My father, the Modi bhakt

01 April,2019 06:43 AM IST |  Mumbai  |  Aditya Sinha

I have beef with the blind faith in one individual that neither education nor an evolved world view can apparently shake

My father's argument in favour of Narendra Modi is quite simply that he stands up for the "average, decent" Hindu, like himself


My father returned to America this weekend after my parents' annual three-month visit. He's a retired doctor in his mid-80s, with a failing memory that often leaves him confused and frightened by his surroundings. He walks slowly, almost tip-toeing. His hobbies are to eat (he's lucky my mother cooks well) and to sleep. He's not big on reading. TV news used to hold him in thrall but now seems incoherent. He loved films but now focuses on the popcorn; he is probably unable to connect a narrative's dots, particularly as it flies by in pictures on a giant screen. However, despite my informed advice and relentless presentation of facts, he remains a true NRI in that he is a bhakt of Prime Minister Narendra Modi.

As a result, our arguments for years resembled those that you read about in a Dostoevsky novel (except my father is no cruel and reckless patriarch, of course). The last two years I have stopped arguing, simply because facts do not seem to matter to bhakts, no matter how educated. Also, I find that talking politics these days is depressing - people generally seem to have no time for decency or debate or even just a polite exchange of views; it is all scorched-earth battles nowadays. Whenever my back is turned, or I'm running an errand (or busy writing) I'm told that my father goes into rapture about Modi. It has nothing to do with Modi's policies or failure of governance or his supposed incorruptibility. It is simply because Modi stands up for the "average, decent" Hindu like my father.

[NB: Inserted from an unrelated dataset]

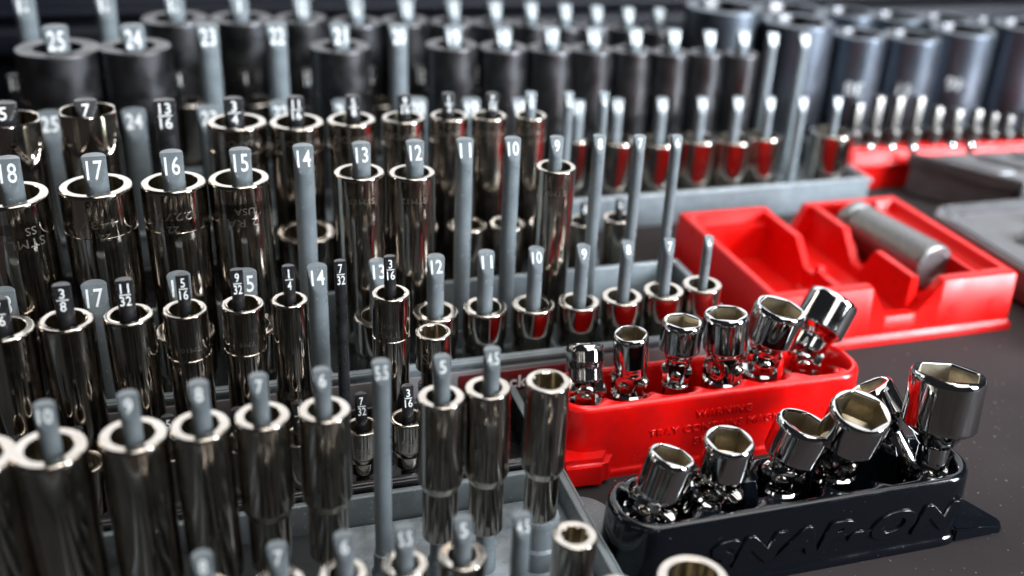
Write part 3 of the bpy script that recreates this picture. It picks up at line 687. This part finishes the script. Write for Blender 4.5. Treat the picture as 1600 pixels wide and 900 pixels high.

Oddly enough, when my younger chacha who also lives in America arrived in February for his ten-day "if-it's-Tuesday-this-must-be-Belgium" visit, he took my father on a couple of excursions. The first was to the Ajmer Sharif Dargah. This is a well-known shrine to sufi saint Moinuddin Chisti, built in the 1300s by Mohd bin Tughlak. It is revered by people from all walks of life. (My wife, an Assamese, regularly visits the Dargah with her sister.) I was surprised that my father, the Modi bhakt who's been talking anti-Muslim nonsense the past few years, should visit a testament to Indian secularism. Perhaps it means something. I've lately worried that Modi has let the vicious, ugly genie out of the Hindu bottle, but maybe the situation is not irretrievable.

When I was early in my teens, my father took me to Hindi films in Queens, New York City. One was 'Amar Akbar Anthony'. At no point did my father stand up during the film, pointing at the screen and declaring that the narrative's inter-religious bonhomie was bakwaas. (Rather, he enjoyed "Purdah hai Purdah".) As a high schooler in NYC, I lived for two years alone with my father and every Saturday we would have a post-movie dinner at Beefsteak Charlie's. My father relished his steaks. The next morning he visited the Hindu Temple in Flushing, Queens. It seems odd that such a nonsense-talking bhakt from the Hindi heartland has eaten so many pieces of cow in his life.

I reminded him about it a few days back, and he ignored me. My mother seized the opportunity for an anecdote from earlier this decade, when they were returning to their Brooklyn apartment from the doctor's and they stopped for food. My mother possibly had her usual fish dish, while my father had a burger. She watched him, so he stopped chewing and asked, do you want a bite? She seethingly reminded him that she had never eaten beef in her life. To which he said: "This is not beef, it's a burger." I still slap my forehead and roll my eyes with disbelief.

Various relatives dropped by during my parents' three-month stay, and so my mother was constantly preparing fish or chicken dishes. In the last fortnight there was a lot more chicken being served, and one day my father quietly confided to me that he was sick of eating chicken: "Chicken here, chicken there, chicken chicken chicken," he said, shaking his head. Well, I said, there's no beef to be had in India, under your Glorious Leader's reign. "I don't eat beef, I'm a Hindu," he tartly informed me. My wife could arrange some delicious Naga pork, I told him - would he like to try some? He looked more horrified than when I suggested beef. Non-vegetarian Hindus like him don't eat pork for cultural reasons rather than religious injunction, and that seems like yet another testament to north Indian secularism.

Don't worry, I said. When you fly back to the US, in business class you can safely ask for a beef dish. He looked at me, and then seemed to quietly consider this. In that moment I knew that India has every chance of outliving Modi.